投稿: モンスリー | 2009.08.02 21:39

モンスリーさん、コメント感謝です。
またこんなの聴いてしまいました。

>最初の特集では、「再結成後の佳作」と評されています。

まあメンツからして傑作ができて当然なはずなんですが・・

>何でも、「レインボー化」をおそれて、ターナーを意見を次々と却下していったそうです。

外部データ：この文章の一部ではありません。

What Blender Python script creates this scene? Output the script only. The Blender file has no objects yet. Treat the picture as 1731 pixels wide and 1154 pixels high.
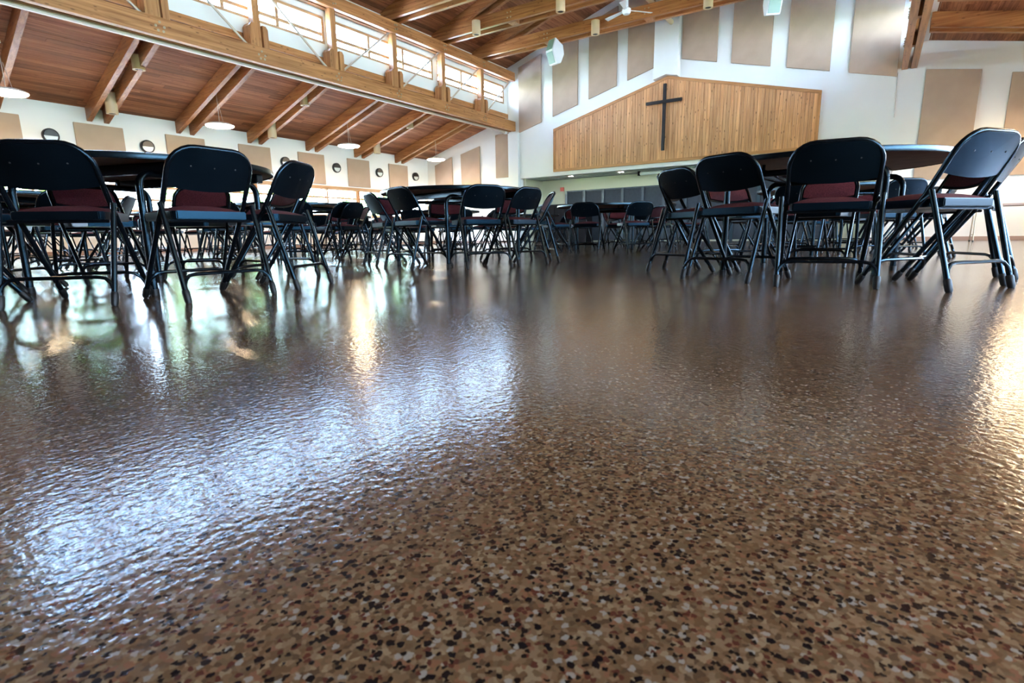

やはり元祖パープルのプライドはかなり高かったようですね。

>このアルバムにおけるペイスとロードのプレイはいい加減とこき下ろしています。

うーん・・まあそう評価されてもしゃーないかなぁ・・という感じですな。
ペイスはともかく、ジョン・ロードはあまり活躍してないです。

>04年特集によると、ギランの後任を選ぶ際にはサバイバーのボーカルも招いていたそうです。

ええ~?そうなんですか?
当時のジミ・ジェイミソンがちゃんと声が出ていたかどうかは知りませんが、もしかしたらジョーよりも良かったかも・・
でももしジミ・ジェイミソンが歌ってたら、パープルも相当雰囲気変わってただろうと思いますが・・

投稿: SYUNJI | 2009.08.03 23:51

いや~、
こんなアルバムがあったとは!・・・orz

これだけ酷評だと、かえって聴きたくなるかも。

投稿: ルドルフ | 2009.08.04 06:22

ルドルフさん、こんばんは。
さすがのルドフィーもこのアルバムは未聴でしたか。
酷評っつーかあたしとしてはジョー・リン・ターナーに期待してたんで、よりがっかり感がでかくなってしまたんだと思います。